While much of the student work on show is accomplished by anyone’s standards, particularly compared to their fellow students in the UK, the difference is (and, of course, it’s one among a world of other differences between the two countries) that, of the array of identity and logo work that adorns one wall here (there must be over 30 or 40 projects), all of it has been used, or is currently in use, by Cuban companies or institutions. Incredible, really, for a design college - but then, of course, a notion of the “real world” in Cuba is to be taken with an appreciation of the political climate. While these identities have, apparently, been designed for a range of different clients, there is in fact only the one; the Cuban government.

But since the revolution, according to the school’s dean, the ideals of 1959 have driven the teaching of design as a discipline in Cuba. While the ISDI found a suitable home in the mid-80s, by 1989 the school found itself affected by the collapse of the Soviet bloc and the economic crisis that followed. Ten years later, the school renewed its efforts to maintain its programme and, through the efforts of both academic staff and students, it carried on despite the poor conditions.

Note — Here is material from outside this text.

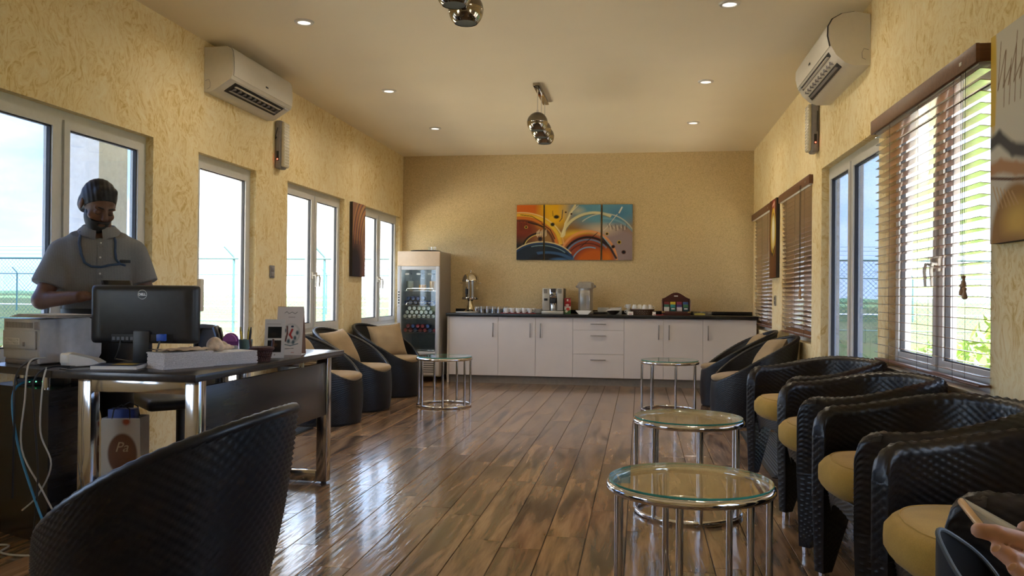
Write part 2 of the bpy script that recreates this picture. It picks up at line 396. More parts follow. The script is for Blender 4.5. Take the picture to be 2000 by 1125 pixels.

2005 saw significant investment from the Cuban government to finally refurbish the facilties and, by May of this year, the institution was up and running with a host of new technologies in place. In his welcoming speech to us visitors, the dean claimed that the government remains keen to foster design in Cuba. Based on what we saw at the reinvigorated school, they are succeeding.

Comments(3 comments)

ISDI, provides, by so far, top quality education in graphic design, that provides to theirs students the capabilites to participate in any international o national design team at the same level of a student from any other ranked schools of design

Posted by Claudio Sotolongo Menendez on 12/11/07, 7:29 pm

ISDI is an amazing institution. People there is devoted to high design standards. Its really incredible, considering the US embargo, how the institution could survive, all these crisis. During my years as student (1995-2000) the building, wasn’t quit beautiful as it is in now days. Even when the institution had always kept a close relation with the high government spheres, it seems like in these days the relation is even tight. That’s concerns me a bit. Not as much because the government causes are out dated, even when I personally support the essence of its causes, in my opinion a real university is an open space that supports all kind of perspectives. Not only the government perspective. An university of design is a center of thinking, a factory of knowledge, a center that is constantly nourishing the infinite flow of tendencies, styles, cadences, perspectives, creativity. The last time I visited Cuba I had the chance to look a booklet that they produced to describe the reconstruction process and the best designs in the 20 years of the institution. I read 20 times the Fidel’s name and how grateful and devoted, and loyal the institution was to him. Fidel has tons of great thing, he “defined” our identity, and all of us have a huge debt to him and his/our Revolution, but gimme a break, please. That booklet was sending a very wrong message to the readers. A great design institution, one of the best in Latin America, with such a not neccesary approach! Very sad. Themes like the Diaspora of Cuban Designers, or the role of design in societies in transcision, are not on the ISDI’s table. And the institution is not open to those themes. Nobody talks about that. Nobody notes the urgency of talking about that.

Posted by Carlos Zamora on 17/02/08, 12:20 am

And thanks for the pictures. Was really great to see my old school.